▶ [Written problem] Your task is to return, exactly, the run of lines starting at the line holding "Build this scene" and ending at the line holding "pi = math.pi", both ends included and no other lines.

▶ [Excerpted records]
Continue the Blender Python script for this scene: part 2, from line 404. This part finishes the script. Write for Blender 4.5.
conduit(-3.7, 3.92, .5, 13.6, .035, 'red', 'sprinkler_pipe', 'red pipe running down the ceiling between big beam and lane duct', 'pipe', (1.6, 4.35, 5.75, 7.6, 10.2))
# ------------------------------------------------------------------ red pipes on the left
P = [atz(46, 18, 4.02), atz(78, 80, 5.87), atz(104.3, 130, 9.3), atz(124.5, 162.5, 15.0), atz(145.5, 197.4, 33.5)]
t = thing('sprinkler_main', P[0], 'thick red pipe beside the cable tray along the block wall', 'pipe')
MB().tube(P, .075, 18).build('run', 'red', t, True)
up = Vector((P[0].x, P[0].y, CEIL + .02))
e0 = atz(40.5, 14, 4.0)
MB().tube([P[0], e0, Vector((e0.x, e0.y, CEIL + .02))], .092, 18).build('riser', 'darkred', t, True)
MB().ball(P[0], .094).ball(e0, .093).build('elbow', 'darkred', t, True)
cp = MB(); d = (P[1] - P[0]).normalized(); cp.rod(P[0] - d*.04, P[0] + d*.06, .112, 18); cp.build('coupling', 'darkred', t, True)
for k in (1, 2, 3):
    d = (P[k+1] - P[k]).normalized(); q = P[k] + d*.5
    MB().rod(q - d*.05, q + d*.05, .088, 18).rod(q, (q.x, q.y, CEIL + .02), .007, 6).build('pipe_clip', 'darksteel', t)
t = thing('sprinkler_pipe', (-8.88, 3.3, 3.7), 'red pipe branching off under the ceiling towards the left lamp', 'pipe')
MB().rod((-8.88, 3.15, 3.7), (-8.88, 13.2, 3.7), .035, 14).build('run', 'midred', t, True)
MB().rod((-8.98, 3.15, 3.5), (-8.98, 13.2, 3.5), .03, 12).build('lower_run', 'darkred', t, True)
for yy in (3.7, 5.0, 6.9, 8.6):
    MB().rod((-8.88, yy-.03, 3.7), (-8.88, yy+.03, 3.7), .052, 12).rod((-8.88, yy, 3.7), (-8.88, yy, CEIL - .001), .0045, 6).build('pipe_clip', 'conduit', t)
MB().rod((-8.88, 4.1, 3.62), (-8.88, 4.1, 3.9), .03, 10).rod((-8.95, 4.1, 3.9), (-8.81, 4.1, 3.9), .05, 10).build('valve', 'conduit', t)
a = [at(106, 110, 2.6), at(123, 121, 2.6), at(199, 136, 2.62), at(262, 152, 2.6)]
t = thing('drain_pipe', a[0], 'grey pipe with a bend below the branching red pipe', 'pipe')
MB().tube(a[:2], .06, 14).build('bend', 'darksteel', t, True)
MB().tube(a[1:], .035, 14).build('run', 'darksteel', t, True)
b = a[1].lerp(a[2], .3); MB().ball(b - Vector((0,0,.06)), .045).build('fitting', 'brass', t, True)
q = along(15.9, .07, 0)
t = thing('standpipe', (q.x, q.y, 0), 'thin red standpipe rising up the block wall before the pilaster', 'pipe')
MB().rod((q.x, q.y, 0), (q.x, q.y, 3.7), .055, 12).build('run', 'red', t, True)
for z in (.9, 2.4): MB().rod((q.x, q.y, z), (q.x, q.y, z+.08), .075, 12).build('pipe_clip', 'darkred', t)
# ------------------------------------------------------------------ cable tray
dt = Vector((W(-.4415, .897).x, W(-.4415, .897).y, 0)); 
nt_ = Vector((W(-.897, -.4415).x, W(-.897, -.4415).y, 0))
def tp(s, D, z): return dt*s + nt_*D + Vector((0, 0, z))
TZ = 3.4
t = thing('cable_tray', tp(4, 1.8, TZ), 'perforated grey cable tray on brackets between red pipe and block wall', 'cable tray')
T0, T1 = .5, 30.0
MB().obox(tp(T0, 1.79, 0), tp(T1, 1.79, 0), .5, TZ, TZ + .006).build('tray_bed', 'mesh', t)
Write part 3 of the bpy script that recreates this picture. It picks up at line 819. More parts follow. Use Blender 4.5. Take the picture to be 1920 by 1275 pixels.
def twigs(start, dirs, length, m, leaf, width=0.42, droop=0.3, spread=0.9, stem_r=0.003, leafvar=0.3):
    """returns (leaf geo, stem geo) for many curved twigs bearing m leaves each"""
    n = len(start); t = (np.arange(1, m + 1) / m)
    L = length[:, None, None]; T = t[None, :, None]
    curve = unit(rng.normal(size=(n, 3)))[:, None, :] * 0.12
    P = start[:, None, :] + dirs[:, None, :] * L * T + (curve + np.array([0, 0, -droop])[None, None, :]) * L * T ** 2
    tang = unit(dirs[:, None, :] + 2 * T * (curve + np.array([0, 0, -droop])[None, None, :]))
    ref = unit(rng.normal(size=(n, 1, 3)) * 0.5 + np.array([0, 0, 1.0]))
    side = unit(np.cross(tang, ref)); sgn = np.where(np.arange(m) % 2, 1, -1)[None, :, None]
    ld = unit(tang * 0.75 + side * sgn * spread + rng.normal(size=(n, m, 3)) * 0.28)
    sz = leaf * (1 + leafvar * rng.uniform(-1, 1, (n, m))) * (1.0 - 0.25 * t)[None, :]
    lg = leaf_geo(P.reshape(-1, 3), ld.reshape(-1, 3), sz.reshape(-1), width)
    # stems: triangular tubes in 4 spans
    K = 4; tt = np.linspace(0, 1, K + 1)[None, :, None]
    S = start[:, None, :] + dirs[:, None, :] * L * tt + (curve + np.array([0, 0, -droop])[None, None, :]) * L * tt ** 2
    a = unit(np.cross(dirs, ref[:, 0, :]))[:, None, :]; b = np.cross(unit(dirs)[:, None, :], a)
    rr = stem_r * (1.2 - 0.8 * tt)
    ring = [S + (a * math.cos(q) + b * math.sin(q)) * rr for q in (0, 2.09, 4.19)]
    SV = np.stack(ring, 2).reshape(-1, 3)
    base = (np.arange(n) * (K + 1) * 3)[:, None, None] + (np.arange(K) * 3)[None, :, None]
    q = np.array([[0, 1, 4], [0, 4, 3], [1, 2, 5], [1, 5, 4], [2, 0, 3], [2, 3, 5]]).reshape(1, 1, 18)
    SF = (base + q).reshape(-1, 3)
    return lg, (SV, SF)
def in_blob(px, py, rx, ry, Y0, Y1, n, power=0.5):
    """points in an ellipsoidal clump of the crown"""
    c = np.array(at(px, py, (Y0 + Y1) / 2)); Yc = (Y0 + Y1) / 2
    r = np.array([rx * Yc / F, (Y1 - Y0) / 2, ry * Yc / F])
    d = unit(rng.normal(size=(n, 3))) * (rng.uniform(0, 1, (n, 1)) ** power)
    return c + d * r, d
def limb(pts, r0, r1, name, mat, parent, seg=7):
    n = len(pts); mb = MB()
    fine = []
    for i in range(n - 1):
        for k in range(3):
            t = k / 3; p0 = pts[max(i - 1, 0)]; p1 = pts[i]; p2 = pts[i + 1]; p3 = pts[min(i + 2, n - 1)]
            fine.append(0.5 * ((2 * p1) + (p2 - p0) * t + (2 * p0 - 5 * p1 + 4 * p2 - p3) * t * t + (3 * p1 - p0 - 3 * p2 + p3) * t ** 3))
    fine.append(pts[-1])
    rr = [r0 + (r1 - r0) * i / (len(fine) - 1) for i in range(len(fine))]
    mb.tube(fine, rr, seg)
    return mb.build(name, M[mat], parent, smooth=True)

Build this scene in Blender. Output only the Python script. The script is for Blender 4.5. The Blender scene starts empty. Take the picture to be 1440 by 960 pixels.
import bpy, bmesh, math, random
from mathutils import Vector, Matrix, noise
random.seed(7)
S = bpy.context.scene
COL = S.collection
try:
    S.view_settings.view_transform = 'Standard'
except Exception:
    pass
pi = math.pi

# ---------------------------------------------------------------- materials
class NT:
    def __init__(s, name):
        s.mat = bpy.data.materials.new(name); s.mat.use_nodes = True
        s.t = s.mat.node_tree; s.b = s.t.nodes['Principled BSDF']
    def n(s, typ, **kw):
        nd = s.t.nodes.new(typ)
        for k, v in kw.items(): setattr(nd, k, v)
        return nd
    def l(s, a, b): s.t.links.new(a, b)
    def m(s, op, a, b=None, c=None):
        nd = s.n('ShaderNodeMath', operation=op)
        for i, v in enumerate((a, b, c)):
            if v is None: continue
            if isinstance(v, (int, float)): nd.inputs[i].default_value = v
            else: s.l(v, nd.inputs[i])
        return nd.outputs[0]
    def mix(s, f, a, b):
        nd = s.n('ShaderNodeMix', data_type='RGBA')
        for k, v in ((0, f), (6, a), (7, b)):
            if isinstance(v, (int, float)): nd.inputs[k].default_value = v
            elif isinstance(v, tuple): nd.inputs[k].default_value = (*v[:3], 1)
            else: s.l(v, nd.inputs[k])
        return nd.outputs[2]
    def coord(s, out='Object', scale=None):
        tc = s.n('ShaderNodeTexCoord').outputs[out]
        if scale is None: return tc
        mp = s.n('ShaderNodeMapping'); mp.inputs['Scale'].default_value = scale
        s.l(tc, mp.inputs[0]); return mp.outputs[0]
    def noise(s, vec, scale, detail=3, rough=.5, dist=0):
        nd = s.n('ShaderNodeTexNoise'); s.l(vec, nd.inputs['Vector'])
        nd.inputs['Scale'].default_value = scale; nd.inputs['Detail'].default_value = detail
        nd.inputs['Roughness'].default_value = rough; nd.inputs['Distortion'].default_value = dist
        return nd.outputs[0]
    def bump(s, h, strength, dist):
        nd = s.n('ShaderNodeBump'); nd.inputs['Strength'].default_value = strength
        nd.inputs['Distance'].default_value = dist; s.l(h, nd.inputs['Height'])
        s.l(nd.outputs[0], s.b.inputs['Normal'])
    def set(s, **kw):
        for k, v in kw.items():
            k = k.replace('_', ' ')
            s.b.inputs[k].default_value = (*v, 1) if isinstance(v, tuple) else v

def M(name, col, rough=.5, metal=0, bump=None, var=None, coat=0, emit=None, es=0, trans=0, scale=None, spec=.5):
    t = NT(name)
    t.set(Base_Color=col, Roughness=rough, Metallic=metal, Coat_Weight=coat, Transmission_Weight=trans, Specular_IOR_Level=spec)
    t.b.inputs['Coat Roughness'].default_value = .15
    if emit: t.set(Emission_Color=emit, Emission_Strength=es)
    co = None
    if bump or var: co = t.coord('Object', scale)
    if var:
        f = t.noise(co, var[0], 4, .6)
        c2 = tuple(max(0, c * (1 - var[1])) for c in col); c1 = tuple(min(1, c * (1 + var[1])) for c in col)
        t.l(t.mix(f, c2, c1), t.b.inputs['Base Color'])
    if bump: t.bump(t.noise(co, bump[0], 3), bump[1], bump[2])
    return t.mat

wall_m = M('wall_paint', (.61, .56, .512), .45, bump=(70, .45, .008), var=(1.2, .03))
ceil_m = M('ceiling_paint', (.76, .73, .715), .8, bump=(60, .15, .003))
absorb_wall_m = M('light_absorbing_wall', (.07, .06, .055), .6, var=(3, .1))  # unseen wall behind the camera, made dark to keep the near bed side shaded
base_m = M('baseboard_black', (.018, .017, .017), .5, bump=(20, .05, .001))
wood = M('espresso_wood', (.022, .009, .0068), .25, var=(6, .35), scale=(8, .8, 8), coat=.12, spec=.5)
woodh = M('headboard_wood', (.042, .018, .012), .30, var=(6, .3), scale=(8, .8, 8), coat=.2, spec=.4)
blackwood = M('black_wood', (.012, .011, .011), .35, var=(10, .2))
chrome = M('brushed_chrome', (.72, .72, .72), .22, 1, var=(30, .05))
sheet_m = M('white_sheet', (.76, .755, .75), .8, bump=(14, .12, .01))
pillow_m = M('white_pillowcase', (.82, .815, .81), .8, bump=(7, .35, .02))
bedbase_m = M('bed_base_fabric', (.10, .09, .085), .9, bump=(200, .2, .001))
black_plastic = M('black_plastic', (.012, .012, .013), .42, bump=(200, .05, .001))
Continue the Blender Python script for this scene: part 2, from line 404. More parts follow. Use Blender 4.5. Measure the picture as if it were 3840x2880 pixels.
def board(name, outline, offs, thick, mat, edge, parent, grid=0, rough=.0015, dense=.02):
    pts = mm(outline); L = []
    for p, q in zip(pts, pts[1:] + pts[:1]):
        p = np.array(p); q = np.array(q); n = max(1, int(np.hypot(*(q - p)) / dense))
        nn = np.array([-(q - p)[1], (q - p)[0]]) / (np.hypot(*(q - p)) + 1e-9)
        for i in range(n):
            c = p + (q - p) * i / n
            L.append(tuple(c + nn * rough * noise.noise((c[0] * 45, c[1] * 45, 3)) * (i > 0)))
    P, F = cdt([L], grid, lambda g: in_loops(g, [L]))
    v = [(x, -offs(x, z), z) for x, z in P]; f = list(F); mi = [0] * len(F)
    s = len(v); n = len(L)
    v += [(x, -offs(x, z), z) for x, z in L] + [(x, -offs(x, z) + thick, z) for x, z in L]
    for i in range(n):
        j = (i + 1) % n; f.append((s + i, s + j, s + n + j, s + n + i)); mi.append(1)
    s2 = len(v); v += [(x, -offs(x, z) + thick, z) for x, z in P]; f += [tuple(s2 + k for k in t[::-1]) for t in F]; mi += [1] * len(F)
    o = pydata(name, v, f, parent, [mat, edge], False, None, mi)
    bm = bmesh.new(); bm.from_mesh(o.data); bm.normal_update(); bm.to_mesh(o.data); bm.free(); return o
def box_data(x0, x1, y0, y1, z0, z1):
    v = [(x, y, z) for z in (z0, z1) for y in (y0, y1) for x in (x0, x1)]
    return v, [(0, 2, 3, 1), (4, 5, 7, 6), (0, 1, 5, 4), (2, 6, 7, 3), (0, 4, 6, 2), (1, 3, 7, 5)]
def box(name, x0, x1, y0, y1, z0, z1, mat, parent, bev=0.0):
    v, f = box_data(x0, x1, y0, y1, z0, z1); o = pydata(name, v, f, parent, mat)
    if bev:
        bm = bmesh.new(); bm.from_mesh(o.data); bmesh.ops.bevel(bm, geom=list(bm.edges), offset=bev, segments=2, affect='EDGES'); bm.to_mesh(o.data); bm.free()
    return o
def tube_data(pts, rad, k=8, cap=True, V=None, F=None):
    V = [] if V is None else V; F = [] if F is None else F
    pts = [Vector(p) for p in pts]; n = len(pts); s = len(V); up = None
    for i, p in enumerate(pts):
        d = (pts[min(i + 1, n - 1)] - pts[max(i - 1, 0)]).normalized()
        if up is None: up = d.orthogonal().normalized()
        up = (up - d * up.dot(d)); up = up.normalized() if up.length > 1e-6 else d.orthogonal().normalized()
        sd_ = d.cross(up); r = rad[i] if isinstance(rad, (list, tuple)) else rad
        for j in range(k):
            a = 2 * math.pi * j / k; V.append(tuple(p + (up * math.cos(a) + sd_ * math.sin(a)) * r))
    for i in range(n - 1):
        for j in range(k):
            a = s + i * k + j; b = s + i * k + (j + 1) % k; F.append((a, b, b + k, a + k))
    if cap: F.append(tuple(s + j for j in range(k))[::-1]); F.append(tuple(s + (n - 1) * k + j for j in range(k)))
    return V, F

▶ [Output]
Build this scene in Blender. Output only the Python script. The script is for Blender 4.5. The Blender scene starts empty. Take the picture to be 1440 by 960 pixels.
import bpy, bmesh, math, random
from mathutils import Vector, Matrix, noise
random.seed(7)
S = bpy.context.scene
COL = S.collection
try:
    S.view_settings.view_transform = 'Standard'
except Exception:
    pass
pi = math.pi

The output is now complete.